Столько страниц, столько книг, являвшихся источниками наших волнений, которые мы теперь перечитываем, чтобы изучать в них свойства наречий или особенности прилагательных!
В глупости есть некая серьезность, которая, если ее получше сориентировать, могла бы приумножить количество шедевров.
Без наших сомнений относительно нас самих наш скептицизм был бы бессмысленным, был бы ни к чему не обязывающей условностью, чем-то вроде философского учения.
Что касается «истин», то мы больше уже не хотим терпеть их груз, не хотим больше быть ни их жертвами, ни их пособниками. Я мечтаю о таком мире, где люди были бы согласны умереть ради одной-единственной запятой.

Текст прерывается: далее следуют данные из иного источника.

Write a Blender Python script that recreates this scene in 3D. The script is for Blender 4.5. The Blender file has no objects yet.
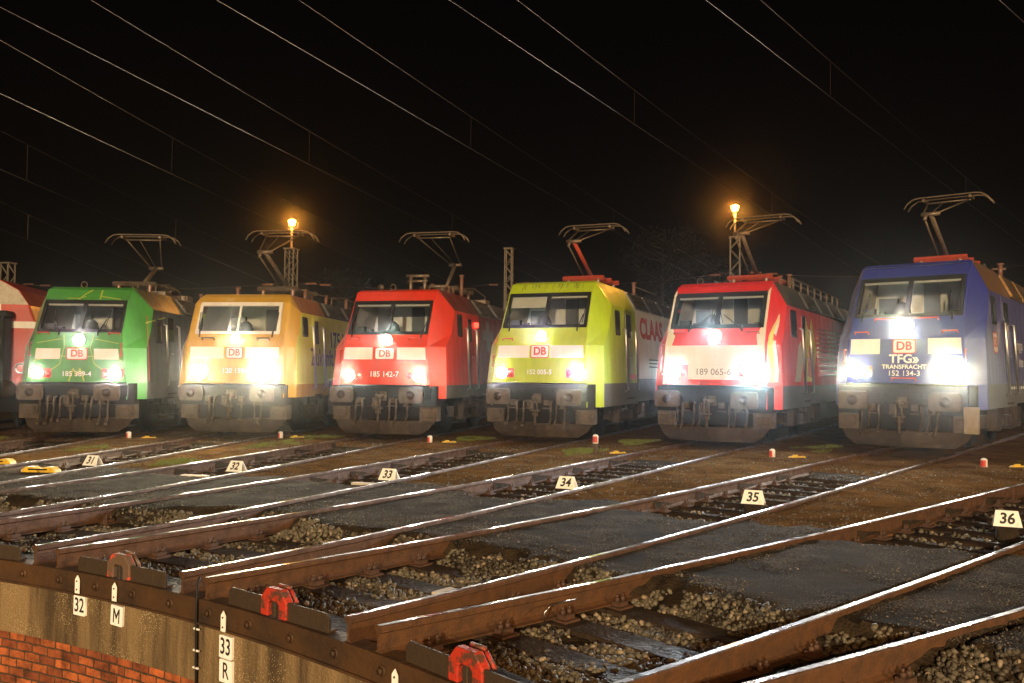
import bpy, math, random
import numpy as np
from mathutils import Vector, Matrix
random.seed(7); rng = np.random.default_rng(7)
PI = math.pi
SC = bpy.context.scene
COL = SC.collection

# ------------------------------------------------------------------ camera, sky, light, exposure
cam = bpy.data.cameras.new('camera'); camo = bpy.data.objects.new('camera', cam); COL.objects.link(camo)
SC.camera = camo
_r = Vector((0.86318498, 0.50479802, 0.00952046)); _u = Vector((0.01024371, -0.03636281, 0.99928615)); _f = Vector((-0.50478386, 0.86247128, 0.03655884))
camo.matrix_world = Matrix(((_r.x, _u.x, -_f.x, 6.0029), (_r.y, _u.y, -_f.y, 8.4001), (_r.z, _u.z, -_f.z, 1.46116), (0, 0, 0, 1)))
cam.sensor_width = 36; cam.lens = 865.34 / 1024 * 36; cam.clip_end = 2000; cam.clip_start = 0.05

world = bpy.data.worlds.new('World'); SC.world = world; world.use_nodes = True
nt = world.node_tree; nt.nodes.clear()
wo = nt.nodes.new('ShaderNodeOutputWorld'); bg = nt.nodes.new('ShaderNodeBackground')
tc = nt.nodes.new('ShaderNodeTexCoord'); sx = nt.nodes.new('ShaderNodeSeparateXYZ'); rp = nt.nodes.new('ShaderNodeValToRGB')
nt.links.new(tc.outputs['Generated'], sx.inputs[0]); nt.links.new(sx.outputs['Z'], rp.inputs[0])
nt.links.new(rp.outputs[0], bg.inputs[0]); nt.links.new(bg.outputs[0], wo.inputs[0])
e = rp.color_ramp.elements
e[0].position = 0.0; e[0].color = (0.0058, 0.0032, 0.0016, 1)
e[1].position = 0.45; e[1].color = (0.0012, 0.0009, 0.0009, 1)
m_ = rp.color_ramp.elements.new(0.15); m_.color = (0.0026, 0.0016, 0.0011, 1)
bg.inputs[1].default_value = 1.0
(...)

Как же я люблю мыслителей второго ряда, которые из деликатности жили в тени чужого гения и, опасаясь обнаружить его в себе, добровольно от него отказывались!
Если бы Мольер стал всматриваться в свои глубины, то Паскаль со своей глубиной показался бы просто журналистом.
Убежденность убивает стиль: тяга к красноречию – удел тех, кто не может забыться в вере. За неимением прочной опоры они цепляются за слова – подобия реальности, в то время как другие, сильные своими убеждениями, презирая видимость слов, наслаждаются комфортом импровизации.
Остерегайтесь тех, кто поворачивается спиной к любви, к честолюбию, к обществу. Они отомстят за то, что от всего этого отказались.
История идей – это история обид одиноких людей.
…В наши дни Плутарх написал бы «Параллельные жизнеописания Неудачников».
Английский романтизм был удачной смесью шафранно-опийной настойки, изгнания и чахотки; немецкий романтизм – алкоголя, провинции и самоубийства.
Есть такие писатели, которым очень бы впору пришелся какой-нибудь немецкий городишко в эпоху романтизма. Так легко себе представить, скажем, Жерара фон Нерваля, жившим где-нибудь в Тюбингене или в Гейдельберге!